- **EXERCISE BRIEF**:
Will you print the material below without altering a single character?

- **DATASET EXTRACT**:
----------------------------------------

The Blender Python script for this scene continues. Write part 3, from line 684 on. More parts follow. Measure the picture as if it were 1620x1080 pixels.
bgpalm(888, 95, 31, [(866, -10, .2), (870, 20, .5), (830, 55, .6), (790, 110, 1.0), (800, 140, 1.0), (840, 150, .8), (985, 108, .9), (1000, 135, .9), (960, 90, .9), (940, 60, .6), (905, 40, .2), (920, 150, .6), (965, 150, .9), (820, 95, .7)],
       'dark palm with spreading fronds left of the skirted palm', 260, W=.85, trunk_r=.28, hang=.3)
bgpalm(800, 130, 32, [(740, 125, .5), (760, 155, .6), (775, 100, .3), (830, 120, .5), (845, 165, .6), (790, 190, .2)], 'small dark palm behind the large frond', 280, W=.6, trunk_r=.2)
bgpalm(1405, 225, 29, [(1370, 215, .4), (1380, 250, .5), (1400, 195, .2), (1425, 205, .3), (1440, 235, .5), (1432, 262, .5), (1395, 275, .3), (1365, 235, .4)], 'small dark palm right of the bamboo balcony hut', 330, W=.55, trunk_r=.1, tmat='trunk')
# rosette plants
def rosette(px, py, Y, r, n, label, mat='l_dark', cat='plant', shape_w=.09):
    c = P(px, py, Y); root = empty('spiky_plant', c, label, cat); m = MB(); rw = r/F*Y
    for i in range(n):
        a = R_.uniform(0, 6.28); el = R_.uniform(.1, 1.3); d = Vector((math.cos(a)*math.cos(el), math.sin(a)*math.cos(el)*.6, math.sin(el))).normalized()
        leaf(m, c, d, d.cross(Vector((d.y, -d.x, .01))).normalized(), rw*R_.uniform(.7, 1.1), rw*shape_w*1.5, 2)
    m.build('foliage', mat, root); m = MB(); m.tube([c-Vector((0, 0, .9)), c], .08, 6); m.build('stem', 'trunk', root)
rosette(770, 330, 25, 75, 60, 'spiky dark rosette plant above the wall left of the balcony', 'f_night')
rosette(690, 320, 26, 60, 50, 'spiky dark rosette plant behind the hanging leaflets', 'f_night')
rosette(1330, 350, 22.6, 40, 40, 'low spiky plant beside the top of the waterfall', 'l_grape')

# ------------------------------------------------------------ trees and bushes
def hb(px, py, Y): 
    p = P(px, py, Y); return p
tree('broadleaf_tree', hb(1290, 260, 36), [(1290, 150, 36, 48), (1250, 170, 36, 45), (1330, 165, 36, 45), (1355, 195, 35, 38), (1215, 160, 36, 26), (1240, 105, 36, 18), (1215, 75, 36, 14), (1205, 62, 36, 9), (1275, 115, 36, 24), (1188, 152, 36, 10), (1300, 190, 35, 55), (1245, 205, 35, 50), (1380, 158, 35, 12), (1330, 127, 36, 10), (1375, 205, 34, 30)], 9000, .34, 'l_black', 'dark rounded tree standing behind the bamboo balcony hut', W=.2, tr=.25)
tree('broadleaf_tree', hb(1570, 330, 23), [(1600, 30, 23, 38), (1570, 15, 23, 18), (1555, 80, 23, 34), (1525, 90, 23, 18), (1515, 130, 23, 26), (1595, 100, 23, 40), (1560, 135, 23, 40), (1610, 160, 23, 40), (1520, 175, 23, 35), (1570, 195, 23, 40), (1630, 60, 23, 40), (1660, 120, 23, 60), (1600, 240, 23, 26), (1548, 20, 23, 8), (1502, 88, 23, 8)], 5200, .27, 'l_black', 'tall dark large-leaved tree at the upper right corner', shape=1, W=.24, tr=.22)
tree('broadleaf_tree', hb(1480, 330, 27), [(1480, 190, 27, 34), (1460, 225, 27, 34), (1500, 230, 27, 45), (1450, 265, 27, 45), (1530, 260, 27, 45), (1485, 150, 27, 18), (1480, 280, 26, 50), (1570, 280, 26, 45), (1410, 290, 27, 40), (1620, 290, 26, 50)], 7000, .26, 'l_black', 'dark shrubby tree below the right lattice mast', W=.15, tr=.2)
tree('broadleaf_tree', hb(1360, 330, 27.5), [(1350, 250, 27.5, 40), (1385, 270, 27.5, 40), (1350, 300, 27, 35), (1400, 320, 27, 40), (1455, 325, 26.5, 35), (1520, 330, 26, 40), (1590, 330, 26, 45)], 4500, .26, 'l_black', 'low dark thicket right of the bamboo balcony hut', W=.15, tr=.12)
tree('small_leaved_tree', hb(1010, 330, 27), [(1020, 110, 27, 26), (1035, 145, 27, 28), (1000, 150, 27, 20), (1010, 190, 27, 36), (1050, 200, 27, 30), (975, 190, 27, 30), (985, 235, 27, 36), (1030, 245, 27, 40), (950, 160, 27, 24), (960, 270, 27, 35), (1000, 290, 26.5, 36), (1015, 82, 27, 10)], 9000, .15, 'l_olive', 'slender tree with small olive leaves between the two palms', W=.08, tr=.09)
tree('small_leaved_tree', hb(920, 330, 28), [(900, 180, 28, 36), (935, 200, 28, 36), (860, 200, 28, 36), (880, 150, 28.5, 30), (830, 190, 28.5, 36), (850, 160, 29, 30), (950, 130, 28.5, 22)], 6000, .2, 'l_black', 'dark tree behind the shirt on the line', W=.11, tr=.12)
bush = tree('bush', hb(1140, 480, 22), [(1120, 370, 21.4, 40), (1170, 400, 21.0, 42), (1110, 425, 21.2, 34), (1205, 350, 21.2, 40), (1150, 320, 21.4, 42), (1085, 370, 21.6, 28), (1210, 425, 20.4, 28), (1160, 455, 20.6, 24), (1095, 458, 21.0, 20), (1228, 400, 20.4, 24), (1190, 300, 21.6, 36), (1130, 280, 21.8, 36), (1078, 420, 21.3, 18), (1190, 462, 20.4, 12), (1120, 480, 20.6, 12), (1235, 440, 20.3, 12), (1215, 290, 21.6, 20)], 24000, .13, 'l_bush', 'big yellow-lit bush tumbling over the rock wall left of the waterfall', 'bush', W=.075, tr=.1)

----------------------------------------

- **OUTPUT OF THE TASK**:
The Blender Python script for this scene continues. Write part 3, from line 684 on. More parts follow. Measure the picture as if it were 1620x1080 pixels.
bgpalm(888, 95, 31, [(866, -10, .2), (870, 20, .5), (830, 55, .6), (790, 110, 1.0), (800, 140, 1.0), (840, 150, .8), (985, 108, .9), (1000, 135, .9), (960, 90, .9), (940, 60, .6), (905, 40, .2), (920, 150, .6), (965, 150, .9), (820, 95, .7)],
       'dark palm with spreading fronds left of the skirted palm', 260, W=.85, trunk_r=.28, hang=.3)
bgpalm(800, 130, 32, [(740, 125, .5), (760, 155, .6), (775, 100, .3), (830, 120, .5), (845, 165, .6), (790, 190, .2)], 'small dark palm behind the large frond', 280, W=.6, trunk_r=.2)
bgpalm(1405, 225, 29, [(1370, 215, .4), (1380, 250, .5), (1400, 195, .2), (1425, 205, .3), (1440, 235, .5), (1432, 262, .5), (1395, 275, .3), (1365, 235, .4)], 'small dark palm right of the bamboo balcony hut', 330, W=.55, trunk_r=.1, tmat='trunk')
# rosette plants
def rosette(px, py, Y, r, n, label, mat='l_dark', cat='plant', shape_w=.09):
    c = P(px, py, Y); root = empty('spiky_plant', c, label, cat); m = MB(); rw = r/F*Y
    for i in range(n):
        a = R_.uniform(0, 6.28); el = R_.uniform(.1, 1.3); d = Vector((math.cos(a)*math.cos(el), math.sin(a)*math.cos(el)*.6, math.sin(el))).normalized()
        leaf(m, c, d, d.cross(Vector((d.y, -d.x, .01))).normalized(), rw*R_.uniform(.7, 1.1), rw*shape_w*1.5, 2)
    m.build('foliage', mat, root); m = MB(); m.tube([c-Vector((0, 0, .9)), c], .08, 6); m.build('stem', 'trunk', root)
rosette(770, 330, 25, 75, 60, 'spiky dark rosette plant above the wall left of the balcony', 'f_night')
rosette(690, 320, 26, 60, 50, 'spiky dark rosette plant behind the hanging leaflets', 'f_night')
rosette(1330, 350, 22.6, 40, 40, 'low spiky plant beside the top of the waterfall', 'l_grape')

# ------------------------------------------------------------ trees and bushes
def hb(px, py, Y): 
    p = P(px, py, Y); return p
tree('broadleaf_tree', hb(1290, 260, 36), [(1290, 150, 36, 48), (1250, 170, 36, 45), (1330, 165, 36, 45), (1355, 195, 35, 38), (1215, 160, 36, 26), (1240, 105, 36, 18), (1215, 75, 36, 14), (1205, 62, 36, 9), (1275, 115, 36, 24), (1188, 152, 36, 10), (1300, 190, 35, 55), (1245, 205, 35, 50), (1380, 158, 35, 12), (1330, 127, 36, 10), (1375, 205, 34, 30)], 9000, .34, 'l_black', 'dark rounded tree standing behind the bamboo balcony hut', W=.2, tr=.25)
tree('broadleaf_tree', hb(1570, 330, 23), [(1600, 30, 23, 38), (1570, 15, 23, 18), (1555, 80, 23, 34), (1525, 90, 23, 18), (1515, 130, 23, 26), (1595, 100, 23, 40), (1560, 135, 23, 40), (1610, 160, 23, 40), (1520, 175, 23, 35), (1570, 195, 23, 40), (1630, 60, 23, 40), (1660, 120, 23, 60), (1600, 240, 23, 26), (1548, 20, 23, 8), (1502, 88, 23, 8)], 5200, .27, 'l_black', 'tall dark large-leaved tree at the upper right corner', shape=1, W=.24, tr=.22)
tree('broadleaf_tree', hb(1480, 330, 27), [(1480, 190, 27, 34), (1460, 225, 27, 34), (1500, 230, 27, 45), (1450, 265, 27, 45), (1530, 260, 27, 45), (1485, 150, 27, 18), (1480, 280, 26, 50), (1570, 280, 26, 45), (1410, 290, 27, 40), (1620, 290, 26, 50)], 7000, .26, 'l_black', 'dark shrubby tree below the right lattice mast', W=.15, tr=.2)
tree('broadleaf_tree', hb(1360, 330, 27.5), [(1350, 250, 27.5, 40), (1385, 270, 27.5, 40), (1350, 300, 27, 35), (1400, 320, 27, 40), (1455, 325, 26.5, 35), (1520, 330, 26, 40), (1590, 330, 26, 45)], 4500, .26, 'l_black', 'low dark thicket right of the bamboo balcony hut', W=.15, tr=.12)
tree('small_leaved_tree', hb(1010, 330, 27), [(1020, 110, 27, 26), (1035, 145, 27, 28), (1000, 150, 27, 20), (1010, 190, 27, 36), (1050, 200, 27, 30), (975, 190, 27, 30), (985, 235, 27, 36), (1030, 245, 27, 40), (950, 160, 27, 24), (960, 270, 27, 35), (1000, 290, 26.5, 36), (1015, 82, 27, 10)], 9000, .15, 'l_olive', 'slender tree with small olive leaves between the two palms', W=.08, tr=.09)
tree('small_leaved_tree', hb(920, 330, 28), [(900, 180, 28, 36), (935, 200, 28, 36), (860, 200, 28, 36), (880, 150, 28.5, 30), (830, 190, 28.5, 36), (850, 160, 29, 30), (950, 130, 28.5, 22)], 6000, .2, 'l_black', 'dark tree behind the shirt on the line', W=.11, tr=.12)
bush = tree('bush', hb(1140, 480, 22), [(1120, 370, 21.4, 40), (1170, 400, 21.0, 42), (1110, 425, 21.2, 34), (1205, 350, 21.2, 40), (1150, 320, 21.4, 42), (1085, 370, 21.6, 28), (1210, 425, 20.4, 28), (1160, 455, 20.6, 24), (1095, 458, 21.0, 20), (1228, 400, 20.4, 24), (1190, 300, 21.6, 36), (1130, 280, 21.8, 36), (1078, 420, 21.3, 18), (1190, 462, 20.4, 12), (1120, 480, 20.6, 12), (1235, 440, 20.3, 12), (1215, 290, 21.6, 20)], 24000, .13, 'l_bush', 'big yellow-lit bush tumbling over the rock wall left of the waterfall', 'bush', W=.075, tr=.1)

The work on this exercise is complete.